The trick of Gastón Acurio’s latest restaurant, El Bodegón, is to make you believe it has always existed on this quiet corner in the Miraflores neighborhood. Acurio, Peru’s most famous chef, with a global empire of 50 restaurants, kept the name and much of the design of the previous restaurant in order to evoke a classic Limeña taberna. The walls are covered in old portraits of famous footballers and Peruvian celebrities. Classic rock — Sting, Clapton, the Beatles — plays in the background. Mostly local workers fill the intimate space, textured with dark wood, brick and marble tables, during a late lunch.

With nearly 50 dishes, the ever-evolving menu at El Bodegón (which, in fact, opened in July) is a deep dive into casera home-cooking and Lima’s multicultural cuisine. More than 20 years ago, Acurio lit the fuse for the boom in Peruvian cuisine, and here he is again, offering a new statement of possibilities. The chef said he is remembering and recovering the food from his childhood, “all the dishes that I lost in time because they were only made by my grandmother or my family or because they were just made in the ‘70s.” While this effort could easily descend into an exercise in twee nostalgia, Acurio’s playfulness and sincerity grounds things in the present: The menu follows seasonal, local ingredients and he solicits food memories from his customers and on social media.

During a recent visit, baffled by options, we depended on the friendly and knowledgeable waiters to decipher the menu. We started with the salty and rich crab causa, poetically named “more crab than causa,” which arrived as a Pop Art provocation of golden mashed potato layers overflowing with a crab and egg salad, drenched in a Pepto-Bismol-pink sauce. A salad of lima beans was fresh and tasty. A whole cauliflower did something new with a vegetable oft overlooked in Peru, subbing here for chicken in the popular dish aji de gallina; cooked in a rich creamy sauce spiked with Parmesan and peppers, the cauliflower melted in my mouth. The huatia de res — an ancient pre-Columbian preparation of braised beef in herbs — was succulent, accentuated by sides of beans, rice and fried yuca.

For dessert, we ordered the suspiro (breath) de chiramoya, chunks of the buttery custard apple bathed in dulce de leche and topped with soft meringue. This is fun, casual gluttony and the copious portions have many diners leaving with leftovers. My only quibble — a minor lapse encountered at other Lima restaurants — was a glass of local draft beer delivered with far too much foam. But one can’t go wrong with classic pisco-based cocktails and the ginger ale-spiked Chilcano goes down far too easily.

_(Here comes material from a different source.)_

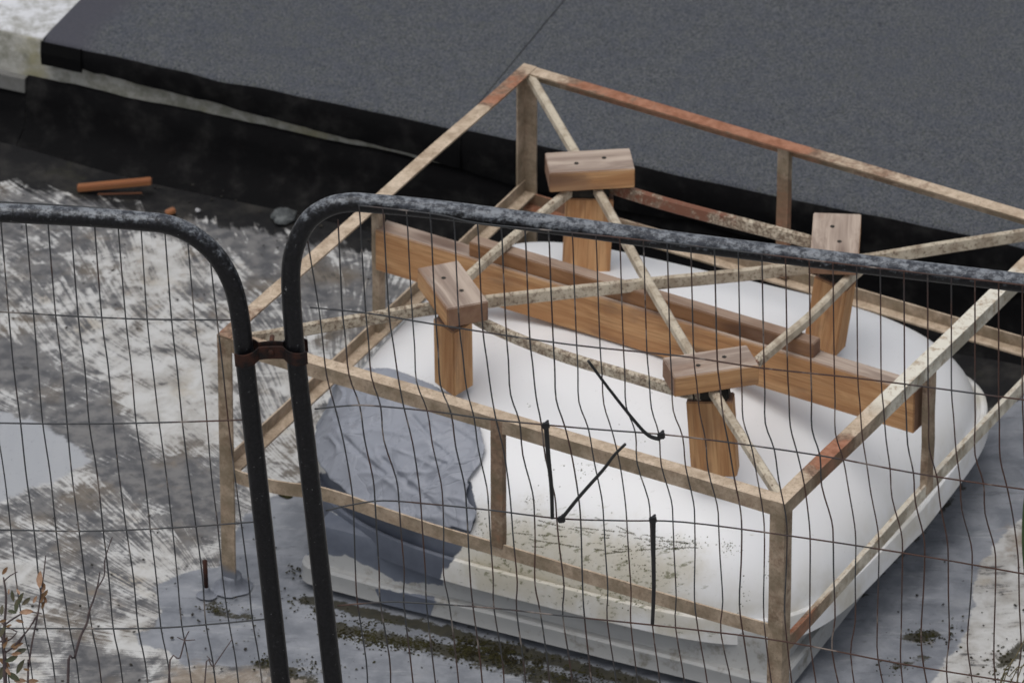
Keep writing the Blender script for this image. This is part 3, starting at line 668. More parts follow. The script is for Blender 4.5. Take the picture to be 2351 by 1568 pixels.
def prop(top4, bottom, leg_ax, leg_size, label, lean=None):
    """top4 = pixels of the cap's top corners"""
    zc = H+.003+.044
    q = [at(x, y, zc) for x, y in top4]      # back-left, back-right, front-right, front-left
    cen = (q[0]+q[1]+q[2]+q[3])/4
    e1 = ((q[1]-q[0])+(q[2]-q[3]))/2; e2 = ((q[0]-q[3])+(q[1]-q[2]))/2
    if e1.length > e2.length: A = ax3(e1); sz = (e1.length, e2.length, .044)
    else: A = ax3(e2); sz = (e2.length, e1.length, .044)
    b = at(*bottom, .395)
    root = tag(empty('timber_prop', (b.x, b.y, b.z)), label, 'timber prop', 'timber props clamping the cage over the dome')
    cap = wood_box('cap', cen-Z*.022, A, sz, WOOD, root, bev=.0018)
    cw = Matrix.Translation(base(root)) @ cap.matrix_basis
    top = Vector((cen.x, cen.y, H-.034))
    if lean: top = top+Vector(lean)
    bz = Vector((b.x, b.y, .385)); d = top-bz
    la = R(leg_ax); w1 = Vector((math.cos(la), math.sin(la), 0)); w1 = (w1-d*(w1.dot(d)/d.length_squared)).normalized(); w2 = d.normalized().cross(w1)
    wood_box('leg', (top+bz)/2, (d.normalized(), w1, w2), (d.length, leg_size[0], leg_size[1]), WOOD, root, bev=.0022)
    pk = wood_box('packer', Vector((top.x, top.y, H-.0155)), (w1, w2, w1.cross(w2)), (leg_size[0]*.82, leg_size[1]*.8, .036), RUBBER, root, bev=.004)
    for k in (-.028, .03):
        pp = cen+A[0]*k+A[1]*.008*(1 if k > 0 else -1)
        V = [pp+Vector((.0048*math.cos(x*math.pi/4), .0048*math.sin(x*math.pi/4), .0008)) for x in range(8)]
        V += [v-Z*.004 for v in V]
        ho = mk('screw', V, [tuple(range(8))]+[(x, x+8, (x+1) % 8+8, (x+1) % 8) for x in range(8)], RUBBER)
        ho.parent = cap; ho.matrix_parent_inverse = cw.inverted()
prop([(1248, 350), (1444, 341), (1459, 387), (1265, 400)], (1345, 618), 2, (.096, .044), 'timber prop with wide cap block, farthest back, below the back corner of the cage')
prop([(956, 613), (1054, 600), (1122, 694), (1026, 708)], (1042, 872), -48, (.060, .052), 'leftmost timber prop, its cap block pointing at the viewer, above the grey patch')
prop([(1515, 821), (1712, 792), (1745, 838), (1555, 867)], (1643, 1072), -8, (.090, .044), 'timber prop nearest the front rail, tilted cap block, in front of the long beam', )
prop([(1867, 489), (1978, 490), (1970, 588), (1861, 587)], (1893, 782), -30, (.074, .044), 'rightmost timber prop, leaning, with its upright looking cap block behind the fence rail', lean=(.0, -.035, 0))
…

The experiments of Lima’s high-end tasting menus have garnered the spotlight, but El Bodegón is part of a growing movement to renovate the food of the everyday. Acurio is broadening the accessibility of Peru’s culinary gains and offering a quality of cooking rarely found at this price point in Lima. The hourlong lines at lunch — reservations are accepted for dinner only — already have him planning another taberna.

IF YOU GO:

El Bodegón, Calle Tarapacá 197, Miraflores; elbodegon.com.pe.

An average meal for two, without drinks or tip, is 130 soles, about $40.